Holland especially lingers on the transformation of the disciples, and above all their understanding of Jesus’ person and mission:

The men who, in the Gospels, never can win possession of the Lord’s mind, never are level with His meaning, never can follow His transitions, never can ask a question without blundering, never can get sure of them selves, never can help misunderstanding His teaching, never can get out of themselves, never can understand to what the Master is leading them, not though He take them aside and prepare them, and shut Himself up with them to school them, and reiterates again and again the deliberate purpose with which He goes to Jerusalem ; the men who were still, after all the miracles, without understanding—having ears, heard not ; the men who understood none of those things, but the ” saying was hid from them, and they perceived not the things that were said ; ” the men who could despair, as Thomas, or could forsake, as all did, or could deny, as Peter ;—these very men are found, in the first chapter of the Acts, in complete and secure possession of the Lord’s secret.

And here is where the pre-Easter and post-Easter contrast pays off in the reading of the gospels. “All the words that ever fell from the Master’s lips —words which then baffled, startled, upset, distressed them —are now to them clear and limpid as the day.”

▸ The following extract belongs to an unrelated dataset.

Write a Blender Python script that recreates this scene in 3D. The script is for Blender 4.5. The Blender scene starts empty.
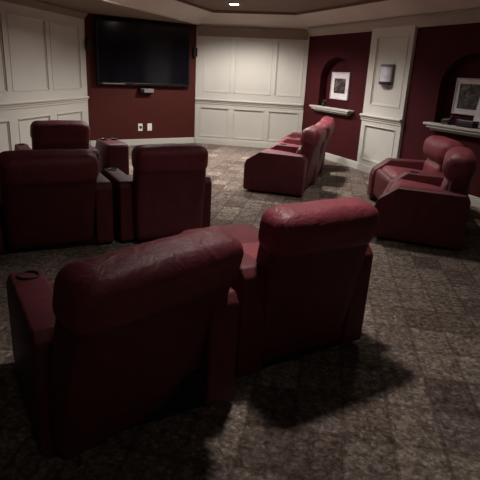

This principle makes sense of Christian participation in Good Friday and Holy Saturday: the dying and dead Jesus is present to us not in the power of dying or death, but in the power of an indestructible life. His life rose with him, which is why we encounter his life even in the events of his death. It is the risen Jesus who makes his death the subject of proclamation at all, and certainly the subject of proclamation as good news. The fact that his own death is in the hands of the risen one, and given to us by that risen one, is why his death does not stay put only in its proper historical place, or recede further back in time as we get further along the chronological line from it.